- [TASK]:
Output exactly the lines from the first one down to the line containing "sun.location = sdir * 300", inclusive.

- [SUPPLIED MATERIAL]:
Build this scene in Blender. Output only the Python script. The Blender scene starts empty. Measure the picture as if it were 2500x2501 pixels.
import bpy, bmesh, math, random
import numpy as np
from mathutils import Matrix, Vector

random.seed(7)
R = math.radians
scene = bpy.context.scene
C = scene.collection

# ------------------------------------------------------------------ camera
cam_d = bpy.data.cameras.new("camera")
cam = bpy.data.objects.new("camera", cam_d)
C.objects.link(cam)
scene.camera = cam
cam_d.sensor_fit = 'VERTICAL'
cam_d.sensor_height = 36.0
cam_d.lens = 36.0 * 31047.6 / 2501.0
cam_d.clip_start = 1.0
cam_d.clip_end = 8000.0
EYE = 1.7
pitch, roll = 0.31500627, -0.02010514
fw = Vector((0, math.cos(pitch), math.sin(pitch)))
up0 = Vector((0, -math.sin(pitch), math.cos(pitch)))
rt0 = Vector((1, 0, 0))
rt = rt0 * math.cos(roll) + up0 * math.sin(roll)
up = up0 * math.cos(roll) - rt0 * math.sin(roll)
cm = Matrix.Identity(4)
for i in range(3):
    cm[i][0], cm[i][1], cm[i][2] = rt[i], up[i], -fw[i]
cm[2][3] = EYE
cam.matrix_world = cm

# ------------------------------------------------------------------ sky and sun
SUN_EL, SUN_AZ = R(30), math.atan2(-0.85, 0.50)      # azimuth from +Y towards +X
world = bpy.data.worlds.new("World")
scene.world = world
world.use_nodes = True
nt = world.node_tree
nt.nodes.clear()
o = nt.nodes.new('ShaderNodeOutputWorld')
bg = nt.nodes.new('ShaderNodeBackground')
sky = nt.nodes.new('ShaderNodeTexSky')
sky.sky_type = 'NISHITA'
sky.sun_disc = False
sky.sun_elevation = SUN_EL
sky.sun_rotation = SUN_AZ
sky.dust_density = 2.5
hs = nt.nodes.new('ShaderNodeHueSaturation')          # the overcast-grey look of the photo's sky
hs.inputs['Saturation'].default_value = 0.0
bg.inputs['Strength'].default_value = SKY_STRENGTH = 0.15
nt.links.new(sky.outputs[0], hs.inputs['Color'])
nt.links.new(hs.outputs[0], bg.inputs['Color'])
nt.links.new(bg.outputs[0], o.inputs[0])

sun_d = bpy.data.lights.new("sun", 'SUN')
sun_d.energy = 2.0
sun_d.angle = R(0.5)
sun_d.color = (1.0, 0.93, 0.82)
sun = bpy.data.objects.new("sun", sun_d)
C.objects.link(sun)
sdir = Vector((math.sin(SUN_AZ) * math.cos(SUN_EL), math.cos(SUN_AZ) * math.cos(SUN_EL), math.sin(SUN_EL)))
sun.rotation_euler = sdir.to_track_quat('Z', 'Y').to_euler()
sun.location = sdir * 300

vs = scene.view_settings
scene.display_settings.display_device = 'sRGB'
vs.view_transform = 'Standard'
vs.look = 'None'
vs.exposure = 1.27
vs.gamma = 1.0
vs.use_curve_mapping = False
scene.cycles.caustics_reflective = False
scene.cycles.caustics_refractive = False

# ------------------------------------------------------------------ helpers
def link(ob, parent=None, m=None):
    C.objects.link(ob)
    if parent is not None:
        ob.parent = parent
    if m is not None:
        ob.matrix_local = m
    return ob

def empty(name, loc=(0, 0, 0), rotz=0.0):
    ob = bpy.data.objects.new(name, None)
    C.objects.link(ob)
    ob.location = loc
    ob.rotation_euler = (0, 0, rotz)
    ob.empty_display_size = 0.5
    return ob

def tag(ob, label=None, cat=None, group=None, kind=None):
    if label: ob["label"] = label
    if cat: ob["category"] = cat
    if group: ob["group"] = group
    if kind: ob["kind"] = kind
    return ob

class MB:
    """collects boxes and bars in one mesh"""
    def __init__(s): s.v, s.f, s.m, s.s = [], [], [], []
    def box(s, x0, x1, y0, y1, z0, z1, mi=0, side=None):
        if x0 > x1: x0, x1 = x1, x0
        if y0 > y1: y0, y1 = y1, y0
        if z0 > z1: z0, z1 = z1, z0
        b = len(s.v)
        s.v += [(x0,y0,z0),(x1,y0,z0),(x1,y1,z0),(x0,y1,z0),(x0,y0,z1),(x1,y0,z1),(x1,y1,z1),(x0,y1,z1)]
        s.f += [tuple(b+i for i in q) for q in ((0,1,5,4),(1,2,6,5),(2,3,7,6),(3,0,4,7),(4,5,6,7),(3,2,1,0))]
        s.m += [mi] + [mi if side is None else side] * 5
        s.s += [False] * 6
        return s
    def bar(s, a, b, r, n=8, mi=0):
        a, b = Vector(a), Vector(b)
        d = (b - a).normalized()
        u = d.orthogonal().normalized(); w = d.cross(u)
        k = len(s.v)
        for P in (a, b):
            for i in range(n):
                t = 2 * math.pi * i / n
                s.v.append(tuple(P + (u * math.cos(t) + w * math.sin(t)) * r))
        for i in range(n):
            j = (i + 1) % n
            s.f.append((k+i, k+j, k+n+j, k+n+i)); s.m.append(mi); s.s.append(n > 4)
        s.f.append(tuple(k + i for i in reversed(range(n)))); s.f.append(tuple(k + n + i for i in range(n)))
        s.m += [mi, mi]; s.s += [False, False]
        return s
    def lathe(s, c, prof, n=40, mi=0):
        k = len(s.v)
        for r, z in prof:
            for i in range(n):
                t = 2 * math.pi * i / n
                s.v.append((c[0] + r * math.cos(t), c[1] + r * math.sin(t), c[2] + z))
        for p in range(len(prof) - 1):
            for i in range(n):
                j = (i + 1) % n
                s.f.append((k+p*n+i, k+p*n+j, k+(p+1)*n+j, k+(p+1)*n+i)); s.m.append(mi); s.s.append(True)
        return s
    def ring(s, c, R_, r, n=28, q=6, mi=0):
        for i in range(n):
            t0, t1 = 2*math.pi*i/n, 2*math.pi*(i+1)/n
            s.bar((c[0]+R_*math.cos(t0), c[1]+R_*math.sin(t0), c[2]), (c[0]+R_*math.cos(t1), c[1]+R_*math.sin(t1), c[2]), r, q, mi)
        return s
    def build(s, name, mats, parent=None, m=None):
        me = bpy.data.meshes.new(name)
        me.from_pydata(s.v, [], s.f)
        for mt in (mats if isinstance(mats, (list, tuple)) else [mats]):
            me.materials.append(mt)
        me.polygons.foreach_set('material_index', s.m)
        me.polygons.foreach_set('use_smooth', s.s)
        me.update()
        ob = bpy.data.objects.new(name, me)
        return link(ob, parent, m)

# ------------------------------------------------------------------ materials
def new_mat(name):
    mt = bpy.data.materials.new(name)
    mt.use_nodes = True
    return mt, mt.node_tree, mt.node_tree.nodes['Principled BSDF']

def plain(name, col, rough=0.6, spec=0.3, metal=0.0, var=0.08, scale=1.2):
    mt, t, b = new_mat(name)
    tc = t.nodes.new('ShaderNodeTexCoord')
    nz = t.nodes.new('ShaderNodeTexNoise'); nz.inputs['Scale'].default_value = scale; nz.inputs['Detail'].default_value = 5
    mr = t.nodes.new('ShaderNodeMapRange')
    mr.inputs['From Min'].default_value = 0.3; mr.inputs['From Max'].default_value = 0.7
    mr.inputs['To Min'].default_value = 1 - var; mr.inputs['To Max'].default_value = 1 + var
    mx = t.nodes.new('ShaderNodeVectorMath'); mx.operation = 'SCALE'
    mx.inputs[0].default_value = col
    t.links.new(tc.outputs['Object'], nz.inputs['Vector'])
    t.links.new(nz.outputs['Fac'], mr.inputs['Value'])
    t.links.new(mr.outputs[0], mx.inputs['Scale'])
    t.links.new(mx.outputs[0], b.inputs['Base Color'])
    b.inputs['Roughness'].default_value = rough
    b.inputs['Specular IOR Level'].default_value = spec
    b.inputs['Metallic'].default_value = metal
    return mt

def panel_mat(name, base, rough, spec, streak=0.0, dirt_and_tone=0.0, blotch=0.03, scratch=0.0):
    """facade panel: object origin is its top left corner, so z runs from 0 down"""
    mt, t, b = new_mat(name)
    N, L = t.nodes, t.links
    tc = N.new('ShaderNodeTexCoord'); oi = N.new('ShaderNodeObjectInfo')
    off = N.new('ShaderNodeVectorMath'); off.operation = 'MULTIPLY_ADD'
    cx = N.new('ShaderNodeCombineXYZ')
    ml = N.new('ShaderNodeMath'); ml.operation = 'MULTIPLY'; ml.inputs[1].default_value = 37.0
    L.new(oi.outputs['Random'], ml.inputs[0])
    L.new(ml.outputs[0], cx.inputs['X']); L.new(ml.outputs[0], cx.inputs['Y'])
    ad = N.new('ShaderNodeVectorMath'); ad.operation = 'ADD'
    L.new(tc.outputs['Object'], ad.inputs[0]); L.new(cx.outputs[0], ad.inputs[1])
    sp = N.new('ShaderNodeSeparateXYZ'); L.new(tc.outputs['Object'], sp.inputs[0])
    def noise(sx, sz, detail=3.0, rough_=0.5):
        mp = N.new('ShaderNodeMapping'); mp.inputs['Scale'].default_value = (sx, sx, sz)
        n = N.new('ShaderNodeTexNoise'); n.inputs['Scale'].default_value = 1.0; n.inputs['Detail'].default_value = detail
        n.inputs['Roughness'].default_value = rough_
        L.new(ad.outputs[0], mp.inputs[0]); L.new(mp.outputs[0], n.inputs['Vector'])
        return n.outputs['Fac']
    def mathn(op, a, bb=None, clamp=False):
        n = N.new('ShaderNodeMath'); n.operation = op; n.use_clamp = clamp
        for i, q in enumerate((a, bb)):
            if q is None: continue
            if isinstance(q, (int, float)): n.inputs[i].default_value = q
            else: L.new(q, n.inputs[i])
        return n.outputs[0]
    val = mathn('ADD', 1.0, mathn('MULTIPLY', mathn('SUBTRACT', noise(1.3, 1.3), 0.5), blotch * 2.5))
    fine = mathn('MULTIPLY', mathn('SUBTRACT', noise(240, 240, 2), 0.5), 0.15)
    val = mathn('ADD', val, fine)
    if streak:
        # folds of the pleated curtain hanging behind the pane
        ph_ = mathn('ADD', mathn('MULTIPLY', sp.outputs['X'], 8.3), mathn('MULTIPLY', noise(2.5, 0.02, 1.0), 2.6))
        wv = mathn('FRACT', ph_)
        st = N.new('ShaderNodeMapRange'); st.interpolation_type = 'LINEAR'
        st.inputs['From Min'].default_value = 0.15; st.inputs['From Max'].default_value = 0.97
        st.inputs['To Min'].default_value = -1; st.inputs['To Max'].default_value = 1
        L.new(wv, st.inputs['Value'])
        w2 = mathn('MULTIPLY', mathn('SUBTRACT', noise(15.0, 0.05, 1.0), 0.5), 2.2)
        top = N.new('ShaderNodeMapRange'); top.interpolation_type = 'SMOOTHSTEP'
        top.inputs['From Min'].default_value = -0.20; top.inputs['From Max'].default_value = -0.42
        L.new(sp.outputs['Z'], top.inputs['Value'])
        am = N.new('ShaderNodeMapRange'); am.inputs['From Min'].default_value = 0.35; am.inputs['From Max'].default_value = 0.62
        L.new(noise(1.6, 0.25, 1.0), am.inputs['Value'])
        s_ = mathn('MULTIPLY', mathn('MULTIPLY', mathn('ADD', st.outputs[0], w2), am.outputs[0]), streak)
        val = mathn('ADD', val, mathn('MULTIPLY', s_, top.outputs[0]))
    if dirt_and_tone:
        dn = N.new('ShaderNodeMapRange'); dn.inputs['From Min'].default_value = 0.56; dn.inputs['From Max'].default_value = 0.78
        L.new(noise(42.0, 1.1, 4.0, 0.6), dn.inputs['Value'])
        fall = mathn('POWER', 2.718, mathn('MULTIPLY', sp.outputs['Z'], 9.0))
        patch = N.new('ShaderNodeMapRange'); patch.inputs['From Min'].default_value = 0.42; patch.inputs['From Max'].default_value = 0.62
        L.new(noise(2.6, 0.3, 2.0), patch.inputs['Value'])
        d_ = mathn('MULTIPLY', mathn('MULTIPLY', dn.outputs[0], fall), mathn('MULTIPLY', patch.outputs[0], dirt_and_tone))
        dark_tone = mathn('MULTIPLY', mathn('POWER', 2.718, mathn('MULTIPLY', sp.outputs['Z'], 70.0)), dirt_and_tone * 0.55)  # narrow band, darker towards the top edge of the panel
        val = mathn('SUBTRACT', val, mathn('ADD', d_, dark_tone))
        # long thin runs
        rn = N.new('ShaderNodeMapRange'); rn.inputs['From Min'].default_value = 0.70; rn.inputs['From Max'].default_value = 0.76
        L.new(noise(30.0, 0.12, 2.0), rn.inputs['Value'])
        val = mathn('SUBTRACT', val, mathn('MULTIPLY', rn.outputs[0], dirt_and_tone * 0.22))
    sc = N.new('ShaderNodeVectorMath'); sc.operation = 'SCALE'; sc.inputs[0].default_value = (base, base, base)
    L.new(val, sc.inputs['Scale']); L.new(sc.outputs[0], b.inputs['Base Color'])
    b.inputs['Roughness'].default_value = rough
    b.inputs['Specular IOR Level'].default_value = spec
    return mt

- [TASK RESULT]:
Build this scene in Blender. Output only the Python script. The Blender scene starts empty. Measure the picture as if it were 2500x2501 pixels.
import bpy, bmesh, math, random
import numpy as np
from mathutils import Matrix, Vector

random.seed(7)
R = math.radians
scene = bpy.context.scene
C = scene.collection

# ------------------------------------------------------------------ camera
cam_d = bpy.data.cameras.new("camera")
cam = bpy.data.objects.new("camera", cam_d)
C.objects.link(cam)
scene.camera = cam
cam_d.sensor_fit = 'VERTICAL'
cam_d.sensor_height = 36.0
cam_d.lens = 36.0 * 31047.6 / 2501.0
cam_d.clip_start = 1.0
cam_d.clip_end = 8000.0
EYE = 1.7
pitch, roll = 0.31500627, -0.02010514
fw = Vector((0, math.cos(pitch), math.sin(pitch)))
up0 = Vector((0, -math.sin(pitch), math.cos(pitch)))
rt0 = Vector((1, 0, 0))
rt = rt0 * math.cos(roll) + up0 * math.sin(roll)
up = up0 * math.cos(roll) - rt0 * math.sin(roll)
cm = Matrix.Identity(4)
for i in range(3):
    cm[i][0], cm[i][1], cm[i][2] = rt[i], up[i], -fw[i]
cm[2][3] = EYE
cam.matrix_world = cm

# ------------------------------------------------------------------ sky and sun
SUN_EL, SUN_AZ = R(30), math.atan2(-0.85, 0.50)      # azimuth from +Y towards +X
world = bpy.data.worlds.new("World")
scene.world = world
world.use_nodes = True
nt = world.node_tree
nt.nodes.clear()
o = nt.nodes.new('ShaderNodeOutputWorld')
bg = nt.nodes.new('ShaderNodeBackground')
sky = nt.nodes.new('ShaderNodeTexSky')
sky.sky_type = 'NISHITA'
sky.sun_disc = False
sky.sun_elevation = SUN_EL
sky.sun_rotation = SUN_AZ
sky.dust_density = 2.5
hs = nt.nodes.new('ShaderNodeHueSaturation')          # the overcast-grey look of the photo's sky
hs.inputs['Saturation'].default_value = 0.0
bg.inputs['Strength'].default_value = SKY_STRENGTH = 0.15
nt.links.new(sky.outputs[0], hs.inputs['Color'])
nt.links.new(hs.outputs[0], bg.inputs['Color'])
nt.links.new(bg.outputs[0], o.inputs[0])

sun_d = bpy.data.lights.new("sun", 'SUN')
sun_d.energy = 2.0
sun_d.angle = R(0.5)
sun_d.color = (1.0, 0.93, 0.82)
sun = bpy.data.objects.new("sun", sun_d)
C.objects.link(sun)
sdir = Vector((math.sin(SUN_AZ) * math.cos(SUN_EL), math.cos(SUN_AZ) * math.cos(SUN_EL), math.sin(SUN_EL)))
sun.rotation_euler = sdir.to_track_quat('Z', 'Y').to_euler()
sun.location = sdir * 300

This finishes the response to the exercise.